Refunds of taxes such as customs duties, under the government’s Duty Entitlement Pass Book Scheme, will be provided until June 2011, Sharma said today. The government will also extend until March 2012 duty-free import of capital goods and offer loans at cheaper rates to exporters of engineering goods, textiles and leather.

Stocks, Rupee

Financial markets were little changed today. The Bombay Stock Exchange’s Sensitive Index closed at 18,409.35 at 3:30 p.m. in Mumbai. The rupee traded at 46.65 against dollar.

Merchandise exports account for about a fifth of India’s $1.3 trillion economy and are vital to help accelerate the nation’s economic expansion, Shaktivel said. Prime Minister Manmohan Singh’s government is aiming to spur growth to 8.5 percent in the financial year ending March 31 from 7.4 percent in the previous year.

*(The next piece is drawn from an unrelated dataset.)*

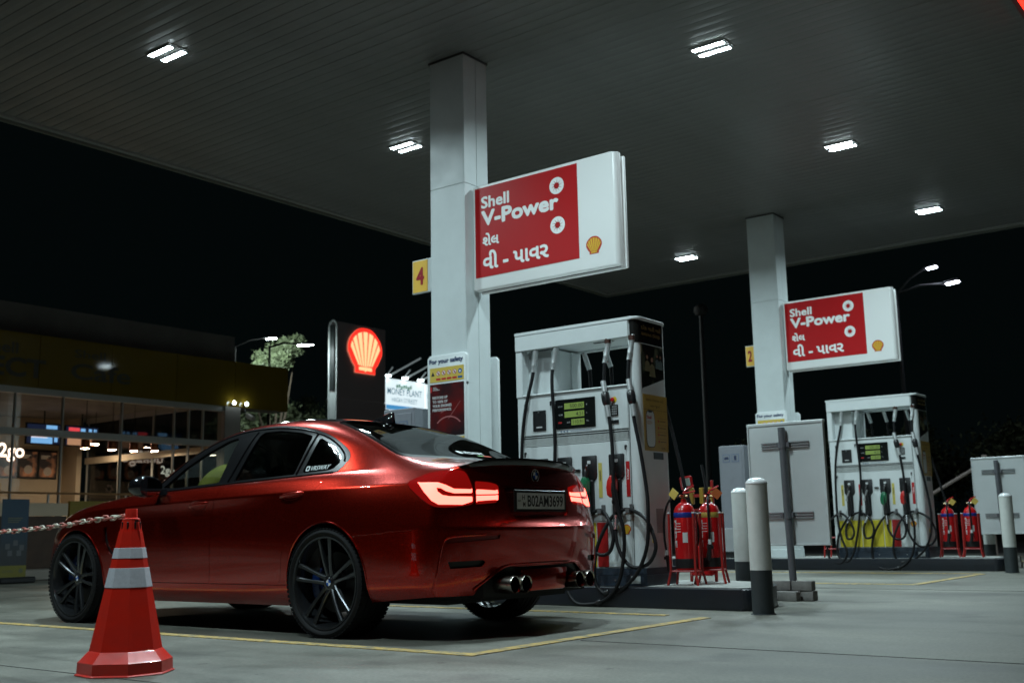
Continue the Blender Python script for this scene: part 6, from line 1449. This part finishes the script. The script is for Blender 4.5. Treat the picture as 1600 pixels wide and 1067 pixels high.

India is trying to reduce its dependence on U.S. and European Union markets and is negotiating free-trade agreements with Japan, Malaysia and the European Union, Sharma said. India signed a free-trade pact with the Association of Southeast Asian Nations last year.

“These initiatives will provide new avenues for expansion of our exports,” the minister said. “We shall arrive at balanced and optimistic outcomes in these agreements over the next one year.”

Exports expanded 30.1 percent to $68.6 billion in the four months through July, according to India’s commerce ministry. Sharma today said exports will touch the targeted $200 billion by March 2011, a 12 percent increase from the previous year.